Denise Hernández, the operations manager there, highlighted to us how the people who come to La Posada “want to come and participate actively in this economy.” Migrants usually leave La Posada after a couple of months, most with a job and a place to stay, some even with a car. They often return, once established, to express their thankfulness for La Posada, which they feel gave them a chance to succeed. 

The preferential option for the poor and vulnerable is a standard that results in a vast amount of good, a standard we must hold ourselves to. La Posada is not a miracle—it is the product of solidarity, hard work and organization. We must stop approaching immigration always looking for how best to keep people out. Instead, we must approach immigration with the goal of empowering as many people as possible. We cannot, as a people who seek to uphold the God-given dignity of all people, hoard the American title and the American dream for those only who were born here.

Not only can we break the cycle, we must break the cycle. In the short term, we must advocate for much-needed charity to the people suffering in this moment.
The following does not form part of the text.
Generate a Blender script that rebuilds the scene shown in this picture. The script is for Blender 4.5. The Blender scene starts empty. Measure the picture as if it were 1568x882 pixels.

In the long term, we must strive for standards like those of La Posada, where the preferential option for the poor and vulnerable in our country is not a mere suggestion, but a lived and long-term truth.

We cannot forget. People—families, friends, brothers, sisters, mothers, fathers, sons, daughters—like those I met during my visit are still traveling thousands of miles on foot, being exploited by people they encounter on their way, getting kidnapped and abused, and waiting at our border. The ultimate question is: Do we support migrants unconditionally with the human dignity they deserve; or, do we abandon migrants, turning their American dream into an American nightmare?